Maillaiyappal Thangavelu (26), a Jaffna resident, supports her ageing parents, three unmarried sisters and her two children by working as a day labourer on a construction site. “My sisters are still in school and my husband disappeared. My eldest child is schooling and my parents are too weak to work. Do I have a choice?”

Nagarasa Thavaselvam, President of the Kampanai Camp Residents’ Committee in the Jaffna District admits to men becoming dependent on women for economic support.  “There are no jobs and women provided cheap labour, so they are preferred. We can’t find work”. As we spoke, he stayed at home to look after her young while his wife was working on a work site.

“Fishing is the main source of income and the fisheries industry in the north still suffers due to existing restrictions.  Because of  high security zones, we have lost our land that could be cultivated.

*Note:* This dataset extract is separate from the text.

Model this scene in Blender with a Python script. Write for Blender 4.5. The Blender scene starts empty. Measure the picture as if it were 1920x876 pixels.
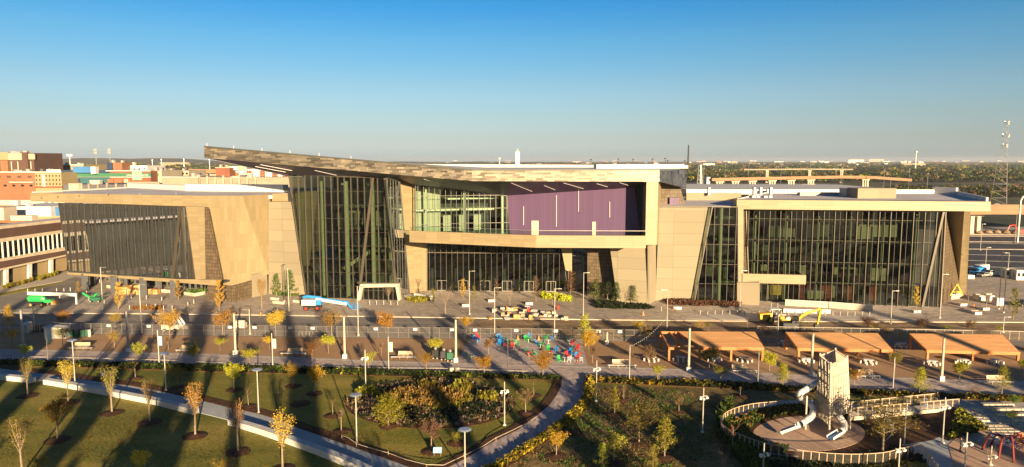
import bpy, math, random
from mathutils import Vector as V, Matrix
from math import radians as R, sin, cos, pi, tan, atan, atan2
random.seed(7)
sc = bpy.context.scene
COL = sc.collection
# ---------------------------------------------------------------- camera, sky, sun, exposure
F = 1300.0; PITCH = atan(138.0/F); H = 36.0
cd = bpy.data.cameras.new('camera'); cam = bpy.data.objects.new('camera', cd); COL.objects.link(cam)
cam.location = (0, 0, H); cam.rotation_euler = (pi/2-PITCH, 0, 0)
cd.sensor_width = 36; cd.lens = F/1920*36; cd.clip_start = .5; cd.clip_end = 30000
sc.camera = cam
SUN_EL = R(10); SUN_AZ = atan(480/F)          # light comes from behind the camera, from its right
SD = V((sin(SUN_AZ)*cos(SUN_EL), -cos(SUN_AZ)*cos(SUN_EL), sin(SUN_EL)))   # towards the sun
SKYT = [(0.0, (0.412, 0.516, 1.068)), (0.0303, (0.377, 0.386, 0.622)), (0.0604, (0.382, 0.37, 0.472)), (0.1047, (0.388, 0.376, 0.426)), (0.1622, (0.304, 0.385, 0.436)), (0.2107, (0.172, 0.348, 0.448)), (0.55, (0.096, 0.204, 0.263))]   # tint of the air by height above the horizon
w = bpy.data.worlds.new('World'); sc.world = w; w.use_nodes = True
nt = w.node_tree; bg = nt.nodes['Background']
sky = nt.nodes.new('ShaderNodeTexSky'); sky.sky_type = 'NISHITA'; sky.sun_disc = False
sky.sun_elevation = SUN_EL; sky.sun_rotation = atan2(SD.x, SD.y)
sky.air_density = 1.0; sky.dust_density = .6; sky.ozone_density = 2.6
hs = nt.nodes.new('ShaderNodeHueSaturation'); hs.inputs['Saturation'].default_value = 1.3
nt.links.new(sky.outputs[0], hs.inputs['Color'])
tc = nt.nodes.new('ShaderNodeTexCoord'); sz = nt.nodes.new('ShaderNodeSeparateXYZ'); nt.links.new(tc.outputs['Generated'], sz.inputs[0])
cr = nt.nodes.new('ShaderNodeValToRGB'); nt.links.new(sz.outputs[2], cr.inputs[0])
for p_, c_ in SKYT[1:-1]: cr.color_ramp.elements.new(p_)
for e_, (p_, c_) in zip(cr.color_ramp.elements, SKYT): e_.position = p_; e_.color = (*c_, 1)
mu = nt.nodes.new('ShaderNodeMix'); mu.data_type = 'RGBA'; mu.blend_type = 'MULTIPLY'; mu.inputs[0].default_value = 1
nt.links.new(hs.outputs[0], mu.inputs[6]); nt.links.new(cr.outputs[0], mu.inputs[7]); nt.links.new(mu.outputs[2], bg.inputs['Color'])
bg.inputs['Strength'].default_value = .1
sl = bpy.data.lights.new('sun', 'SUN'); sun = bpy.data.objects.new('sun', sl); COL.objects.link(sun)
sun.rotation_euler = SD.to_track_quat('Z', 'Y').to_euler()
sl.energy = 5.0; sl.angle = R(.5); sl.color = (1, .745, .44)
sc.view_settings.view_transform = 'Standard'; sc.view_settings.look = 'None'
sc.view_settings.exposure = 1.75; sc.view_settings.gamma = 1
sc.cycles.max_bounces = 6; sc.cycles.transparent_max_bounces = 12
# ---------------------------------------------------------------- pixels to places
cp, sp = cos(PITCH), sin(PITCH)
def ray(px, py):
    x = (px-960)/F; y = (438-py)/F
    return V((x, cp+y*sp, -sp+y*cp))
def G(px, py, z=0.):                      # point on the level z seen at that pixel
    d = ray(px, py); t = (z-H)/d.z
    return V((d.x*t, d.y*t, z))
def PD(px, py, Y):                        # point at the distance Y
    d = ray(px, py); t = Y/d.y
    return V((d.x*t, Y, H+d.z*t))
def hgt(px, py, top):                     # height of something standing at a ground pixel
    g = G(px, py); return PD(px, top, g.y).z
class Plane:                              # vertical plane through two ground points
    def __init__(s, A, B):
        s.A = V((A[0], A[1])); s.t = (V((B[0], B[1]))-s.A); s.L = s.t.length; s.t.normalize()
        s.n = V((s.t.y, -s.t.x))
        if s.n.y > 0: s.n = -s.n
    def px(s, px, py):
        d = ray(px, py); dn = d.x*s.n.x+d.y*s.n.y; t = (s.A.dot(s.n))/dn
        p = V((d.x*t, d.y*t)); return ((p-s.A).dot(s.t), H+d.z*t)
    def pt(s, u, z, off=0.):
        q = s.A+s.t*u+s.n*off; return V((q.x, q.y, z))
    def P(s, px, py, off=0.):
        u, z = s.px(px, py); return s.pt(u, z, off)
def planepx(a, b): return Plane(G(*a), G(*b))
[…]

In the absence of an opportunity such as farming and fishing, the burden of supporting households is now shifting to women. ”

It is also not just the restrictions on traditional occupations that drive women to work.  Besides having fathers and/or husbands killed in the war, disappeared or in military custody, there is also a high prevalence of women being abandoned by their husbands.

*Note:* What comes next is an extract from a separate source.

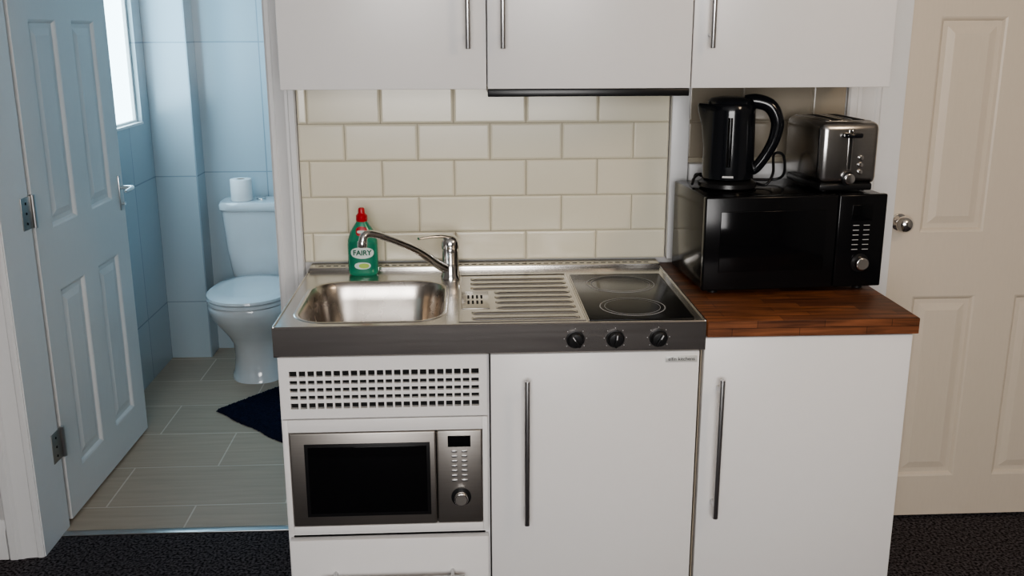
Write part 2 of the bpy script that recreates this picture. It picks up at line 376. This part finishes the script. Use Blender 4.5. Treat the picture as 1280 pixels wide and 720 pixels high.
for i in range(9):
    y=.052+i*.0465; x0=.515 if .10<y<.33 else .455
    rings=[]
    for x,s in ((x0,.02),(x0+.006,.7),(x0+.014,1),(.697,1),(.705,.7),(.711,.02)):
        rings.append([(x,y+.011*math.cos(math.pi*k/10),ZT-.0002+.0045*s*math.sin(math.pi*k/10)) for k in range(11)])
    loft('drainer_ridge_%d'%i,rings,'steel',S,ang=80)
box('drainer_strainer',(.432,.500,.135,.295,ZT,ZT+.0015),'steel',S,bev=.0006)
bl=[]
for i in range(4):
    for j in range(2): bl.append((.446+.011*i,.451+.011*i,.175+.05*j,.205+.05*j,ZT+.0014,ZT+.002))
boxes('strainer_slots',bl,'dark',S)
loft('drainer_border',[[(x,y,z) for x,y,z in L_] for L_ in [
 [(.424,.02,ZT),(.722,.02,ZT),(.722,.475,ZT),(.424,.475,ZT)],[(.426,.022,ZT+.002),(.720,.022,ZT+.002),(.720,.473,ZT+.002),(.426,.473,ZT+.002)],[(.430,.026,ZT+.002),(.716,.026,ZT+.002),(.716,.469,ZT+.002),(.430,.469,ZT+.002)],[(.432,.028,ZT+.0002),(.714,.028,ZT+.0002),(.714,.467,ZT+.0002),(.432,.467,ZT+.0002)]]],'steel',S,cap0=False,cap1=False)
Hb=empty('ceramic_hob',(.85,.23,.9))
box('glass_plate',(.7275,.9745,.0125,.4495,.9005,.9045),'hob',Hb,bev=.0015)
boxes('plate_edge',[(.7265,.7275,.0125,.4495,.9005,.905),(.9745,.9753,.0125,.4495,.9005,.905)],'steel',Hb)
def ringmesh(name,c,r,w_,z,m,p,n=64):
    rings=[ringpts(c[0],c[1],z,r,r,2,n),ringpts(c[0],c[1],z+.0003,r,r,2,n),ringpts(c[0],c[1],z+.0003,r-w_,r-w_,2,n)]
    return loft(name,rings,m,p,cap0=False,cap1=False)
for i,(c,r) in enumerate((((.851,.338),.090),((.846,.118),.080))):
    ringmesh('burner_ring_%d'%i,c,r,.0030,.9046,'ring',Hb)
    ringmesh('burner_inner_ring_%d'%i,c,r-.012,.0014,.9046,'ring',Hb)
for i,x in enumerate((.694,.787,.888)):
    cyl('knob_skirt_%d'%i,(x,-.0015,.862),(x,-.005,.862),.0215,'blk',Hb,bev=.001)
    cyl('knob_%d'%i,(x,-.005,.862),(x,-.020,.862),.0185,'blk',Hb,r2=.0165,bev=.002)
    a=(-.6,.1,.5)[i]
    g=box('knob_grip_%d'%i,(-.0035,.0035,-.027,-.018,-.016,.016),'blk',Hb,bev=.0015)
    g.data.transform(Matrix.Translation((x,0,.862))@Matrix.Rotation(a,4,'Y'))
    g2=box('knob_mark_%d'%i,(-.001,.001,-.0276,-.0268,.004,.015),'mark',Hb)
    g2.data.transform(Matrix.Translation((x,0,.862))@Matrix.Rotation(a,4,'Y'))
    for k in range(7):
        t=math.radians(-130+k*43); cyl('dial_mark_%d_%d'%(i,k),(x+.026*math.sin(t),-.0014,.862+.026*math.cos(t)),(x+.026*math.sin(t),-.002,.862+.026*math.cos(t)),.0010,'mark',Hb,n=8)
# faucet
F=empty('faucet',(.40,.432,.9))
fx,fy=.402,.445
lathe('base',[(.027,.0),(.027,.006),(.0235,.012),(.0225,.055),(.0235,.075),(.0225,.083)],(fx,fy,.9002),'chrome',F)
lathe('cap',[(.0245,.084),(.0255,.092),(.025,.102),(.021,.112),(.012,.119),(.002,.121)],(fx,fy,.9002),'chrome',F)
tube('spout',[(fx-.012,fy-.010,.930),(fx-.035,fy-.032,.948),(.315,.365,.998),(.245,.300,1.044),(.207,.266,1.062),(.192,.253,1.060),(.187,.248,1.045)],[.014,.0125,.0105,.0095,.0095,.0100,.0105],'chrome',F)
cyl('aerator',(.187,.248,1.047),(.186,.247,1.032),.012,'chrome',F,bev=.001)
tube('lever',[(fx+.006,fy,1.012),(fx-.02,fy-.012,1.020),(fx-.05,fy-.028,1.022),(fx-.083,fy-.045,1.020)],[.013,.012,.009,.007],'chrome',F,flat=.5)
# ---------------------------------------------------------------- dish soap bottle
B=empty('dish_soap_bottle',(.161,.503,.9))
bx,by,bz=.161,.502,.9002
prof=[(0,.036,.020),(.004,.040,.024),(.012,.0415,.0255),(.085,.0415,.0255),(.100,.040,.025),(.118,.034,.022),(.134,.025,.018),(.144,.018,.015),(.152,.013,.013)]
loft('body',[ringpts(bx,by,bz+z,a,b,2.3) for z,a,b in prof],'green',B)
lathe('cap',[(.0145,.150),(.0155,.153),(.0155,.166),(.011,.170),(.009,.174),(.009,.183),(.007,.187),(.001,.188)],(bx,by,bz),'red',B)
def onb(x,z,off):
    zz=max(0,min(.152,z-bz))
    for (z0,a0,b0),(z1,a1,b1) in zip(prof,prof[1:]):
        if z0<=zz<=z1: t=(zz-z0)/(z1-z0); A_,B_=a0+(a1-a0)*t,b0+(b1-b0)*t; break
    u=min(.97,abs((x-bx)/A_)); return (x,by-B_*(1-u**2.3)**(1/2.3)-off,z)
def patch(name,x0,x1,z0,z1,m,off,cut=0):
    bm=bmesh.new(); n=16; cols=[]
    for i in range(n+1):
        x=x0+(x1-x0)*i/n; u=abs(2*i/n-1); c=cut*(1-math.sqrt(max(0,1-u*u)))
        cols.append([bm.verts.new(onb(x,z0+c+(z1-z0-2*c)*j/6,off)) for j in range(7)])
    for a,b in zip(cols,cols[1:]):
        for j in range(6): bm.faces.new((a[j],b[j],b[j+1],a[j+1]))
    fin(bm,name,m,B)
patch('label_lower',bx-.035,bx+.035,bz+.014,bz+.098,'lgreen',.0006,.010)
patch('label_white',bx-.031,bx+.031,bz+.050,bz+.082,'label',.0010,.012)
patch('label_stripe',bx-.022,bx+.022,bz+.020,bz+.040,'label',.0010,.008)
patch('label_lemon',bx-.010,bx+.018,bz+.023,bz+.037,'lime',.0014,.006)
patch('label_shoulder',bx-.015,bx+.015,bz+.112,bz+.138,'red',.0010,.008)
patch('label_shoulder_band',bx-.012,bx+.012,bz+.120,bz+.128,'label',.0014,.002)
text('label_text','FAIRY',.0195,(bx,.45,bz+.066),'lgreen',B,bend=lambda c:Vector(onb(c.x,c.z,.0014)),off=.0006)
# ---------------------------------------------------------------- microwaves
def microwave(name,loc,rz,W,Hh,D,face,winx,winz,body,doorx,knob,feet,disp):
    e=empty(name,loc,rz)
    box('casing',(.004,W-.004,.024,D,feet,Hh-.002),body,e,bev=.004,world=False)
    box('door',(0,doorx-.001,0,.022,feet,Hh),face,e,bev=.004,world=False)
    box('control_panel',(doorx+.001,W,0.001,.022,feet,Hh),face,e,bev=.004,world=False)
    box('window',(winx[0],winx[1],-.0015,.001,winz[0],winz[1]),'glass',e,bev=.0012,world=False)
    cxp=(doorx+W)/2
    box('display',(cxp-.027,cxp+.027,-.0010,.0015,disp[0],disp[1]),'glass',e,bev=.0006,world=False)
    kz=knob
    cyl('dial_ring',(cxp+.003,.001,kz),(cxp+.003,-.003,kz),.024,'blk',e,world=False,bev=.001)
    cyl('dial',(cxp+.003,-.003,kz),(cxp+.003,-.020,kz),.0185,'chrome',e,r2=.0165,world=False,bev=.002)
    cyl('dial_face',(cxp+.003,-.020,kz),(cxp+.003,-.0206,kz),.0135,'msteel',e,world=False)
    z=disp[0]-.012; k=0
    bm_=face=='blkm'
    while z>kz+.034:
        for s in (-1,1):
            if bm_: boxes('print_%d'%k,[(cxp+s*.014-.0080,cxp+s*.014+.0080,-.0004,.0012,z-.0007,z+.0007)],'mark',e,0,world=False)
            else: boxes('button_%d'%k,[(cxp+s*.012-.0065,cxp+s*.012+.0065,-.0018,.0015,z-.0022,z+.0022)],'nickel',e,.0006,world=False)
        z-=.0125; k+=1
    return e
mw=microwave('built_in_microwave',(.0215,.004,.3975),0,.454,.242,.33,'msteel',(.042,.322),(.034,.206),'blk',.345,.070,0,(.200,.228))
box('window_frame',(.034,.330,-.0008,.001,.026,.214),'blk',mw,bev=.0006,world=False)
BM=microwave('microwave_oven',(1.041,.222,.9),.06,.474,.252,.305,'blkm',(.040,.315),(.060,.215),'blkm',.345,.075,.012,(.185,.225))
for i,(x,y) in enumerate(((.04,.04),(.43,.04),(.04,.27),(.43,.27))): cyl('foot_%d'%i,(x,y,.0002),(x,y,.016),.013,'blk',BM,world=False)
# ---------------------------------------------------------------- kettle
TOP=1.1505
K=empty('electric_kettle',(1.137,.392,TOP+.0020),-.25)
lathe('power_base',[(.072,0.0003),(.076,.004),(.075,.014),(.066,.020),(.060,.022)],(0,0,0),'blk',K,False)
rings=[]
for z,r in ((.023,.060),(.026,.0665),(.045,.067),(.10,.0660),(.16,.0640),(.195,.0635),(.212,.0630),(.217,.060)):
    ring=[]
    for i in range(64):
        t=2*math.pi*i/64; R_=r
        if z>.13:
            d=abs(t-math.pi); R_+= .022*min(1,(z-.13)/.075)*math.exp(-(d/.28)**2)
        ring.append((R_*math.cos(t),R_*math.sin(t),z))
    rings.append(ring)
loft('jug',rings,'blkg',K,False,ang=50)
lathe('lid',[(.058,.2175),(.059,.224),(.052,.231),(.03,.235),(.002,.236)],(0,0,0),'blkg',K,False)
box('lid_button',(.040,.066,-.012,.012,.220,.234),'blk',K,bev=.004,world=False)
tube('handle',[(.035,0,.221),(.065,0,.223),(.100,0,.210),(.119,0,.172),(.114,0,.128),(.096,0,.088),(.074,0,.055),(.060,0,.044)],[.015,.016,.0155,.0145,.013,.012,.012,.011],'blkg',K,False,flat=1.2)
tube('water_gauge',[(-.0,-.0662,.06),(-.0,-.0655,.12),(-.0,-.0640,.185)],.006,'glass',K,False)
box('badge',(-.014,.014,-.0684,-.065,.032,.037),'mark',K,world=False)
tube('power_cable',[(.068,.03,.009),(.100,.01,.0065),(.118,.03,.035),(.120,.075,.078),(.145,.09,.076),(.152,.10,.030),(.135,.115,.0075),(.08,.105,.0060),(-.03,.085,.012),(-.070,.055,.024),(-.088,.01,.016),(-.090,-.02,.0075),(-.088,.03,.010),(-.080,.065,.022),(-.05,.08,.0065)],.0036,'blk',K,False)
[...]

At the Kampanai camp in Jaffna, 15 out of 35 households are female-headed. Many have young families in addition to having siblings who still school.
Nisanga is a 20-year old single mother and the abandoned wife of a fisherman. She works on alternate days as a labourer with the help of her siblings who cannot afford schools and help her to look after her one year old daughter. “I need to feed five mouths and I need to work. I don’t choose because I have no real choice,” she said.

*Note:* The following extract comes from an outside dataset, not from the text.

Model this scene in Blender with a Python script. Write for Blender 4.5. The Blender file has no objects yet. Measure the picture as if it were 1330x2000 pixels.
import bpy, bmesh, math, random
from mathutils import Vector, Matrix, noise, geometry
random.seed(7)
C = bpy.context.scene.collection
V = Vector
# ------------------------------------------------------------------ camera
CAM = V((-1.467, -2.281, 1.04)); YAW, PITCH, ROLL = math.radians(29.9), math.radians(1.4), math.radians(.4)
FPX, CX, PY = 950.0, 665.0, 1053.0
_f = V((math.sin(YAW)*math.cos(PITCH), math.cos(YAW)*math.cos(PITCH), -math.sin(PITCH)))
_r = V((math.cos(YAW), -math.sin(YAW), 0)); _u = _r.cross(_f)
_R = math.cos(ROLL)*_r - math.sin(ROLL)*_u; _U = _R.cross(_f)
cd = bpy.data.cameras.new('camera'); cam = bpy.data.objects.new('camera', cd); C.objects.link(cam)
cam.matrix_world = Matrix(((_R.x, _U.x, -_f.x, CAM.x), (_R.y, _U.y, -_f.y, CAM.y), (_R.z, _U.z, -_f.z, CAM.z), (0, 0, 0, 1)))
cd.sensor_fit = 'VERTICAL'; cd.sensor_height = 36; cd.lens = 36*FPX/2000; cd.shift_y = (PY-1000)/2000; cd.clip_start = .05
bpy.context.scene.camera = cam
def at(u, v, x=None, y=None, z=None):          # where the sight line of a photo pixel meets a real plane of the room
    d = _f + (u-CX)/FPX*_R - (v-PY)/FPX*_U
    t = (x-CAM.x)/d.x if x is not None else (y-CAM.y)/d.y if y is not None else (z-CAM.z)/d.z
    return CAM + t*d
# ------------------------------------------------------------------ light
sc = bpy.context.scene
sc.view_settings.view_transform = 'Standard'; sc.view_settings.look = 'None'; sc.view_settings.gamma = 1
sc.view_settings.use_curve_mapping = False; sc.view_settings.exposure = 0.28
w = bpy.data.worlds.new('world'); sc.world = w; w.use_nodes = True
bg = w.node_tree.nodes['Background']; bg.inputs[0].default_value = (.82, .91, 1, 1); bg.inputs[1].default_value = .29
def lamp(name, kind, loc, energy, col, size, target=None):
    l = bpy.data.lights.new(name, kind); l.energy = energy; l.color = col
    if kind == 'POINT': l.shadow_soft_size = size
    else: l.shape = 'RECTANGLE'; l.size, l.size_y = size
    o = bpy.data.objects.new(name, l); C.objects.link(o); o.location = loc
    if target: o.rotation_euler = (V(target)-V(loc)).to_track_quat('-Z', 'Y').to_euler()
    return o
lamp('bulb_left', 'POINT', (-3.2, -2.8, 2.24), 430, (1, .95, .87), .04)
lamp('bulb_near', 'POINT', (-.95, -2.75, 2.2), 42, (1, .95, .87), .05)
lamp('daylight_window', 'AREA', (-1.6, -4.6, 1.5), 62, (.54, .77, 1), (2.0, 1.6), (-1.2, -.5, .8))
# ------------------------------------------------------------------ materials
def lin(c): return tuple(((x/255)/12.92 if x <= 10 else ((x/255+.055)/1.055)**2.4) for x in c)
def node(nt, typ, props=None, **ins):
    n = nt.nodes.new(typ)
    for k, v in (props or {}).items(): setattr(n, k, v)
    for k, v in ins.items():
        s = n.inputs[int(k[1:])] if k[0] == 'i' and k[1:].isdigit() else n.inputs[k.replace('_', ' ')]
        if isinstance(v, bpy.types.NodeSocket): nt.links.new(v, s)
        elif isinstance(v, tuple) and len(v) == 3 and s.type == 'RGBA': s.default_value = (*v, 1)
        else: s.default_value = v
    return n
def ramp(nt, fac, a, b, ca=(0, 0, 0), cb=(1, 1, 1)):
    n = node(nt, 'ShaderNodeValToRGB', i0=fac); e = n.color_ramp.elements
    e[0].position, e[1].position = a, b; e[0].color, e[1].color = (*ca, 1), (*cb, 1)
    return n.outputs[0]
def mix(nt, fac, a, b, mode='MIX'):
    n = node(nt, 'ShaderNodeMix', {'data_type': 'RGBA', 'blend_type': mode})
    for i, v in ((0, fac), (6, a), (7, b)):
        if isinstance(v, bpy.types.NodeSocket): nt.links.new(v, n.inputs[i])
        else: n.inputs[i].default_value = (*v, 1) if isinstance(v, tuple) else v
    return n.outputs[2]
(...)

Kalaimagal Arulampalam is the only woman to have a small boutique within the Kampanai camp premises and proudly claims that it has “everything one needs”. She opened her humble boutique as her husband is unable to go fishing. “We have a toddler and parents to care for. But I have everything people here need”, she beamed proudly.

For the educated women in the north too, it is Hobson’s choice. There are no suitable jobs for young women, despite 65% of the unemployed graduates in the north being women. Parameshwary Kandasamy,  an unemployed graduate lamented that women’s choices were less and even then, finding suitable employment was only an idea. “We have colleagues who are compelled to undertake odd jobs simply to keep the home fires burning. Some are even working as day labourers.”

In the north, traditional cultivations including paddy, chillies and onion are slowly recommencing.  Some field workers complained that land degradation was affecting cultivation activities.

Government Agent, Jaffna and Mullaitivu Districts, Imelda Sukumar said that the number of female-headed households was high in the Northern Province as a direct impact of the war. She said the livelihood programmes need to be improved and more industries encouraged to cater to the dire need for jobs. Sukumar attributed the food insecurity in the region to lack of employment opportunities, also the reason for the World Food Programme to extend their food support initiative.

“Returnees with regular incomes have been excluded,” she said. The north is experiencing some livelihood assistance programmes for community-based income generation, cash for work at small infrastructure development projects. “These projects are vital for areas where women carry heavy economic burdens”.

According to Saroja Sivachandran, there are new economic support programmes designed specially for war-affected women. “We give a grant of Rs. 10,000 to run a boutique, packet weighed chilies and coriander for commercial distribution and sewing machines. It is a drop in the ocean but we do try,” she said.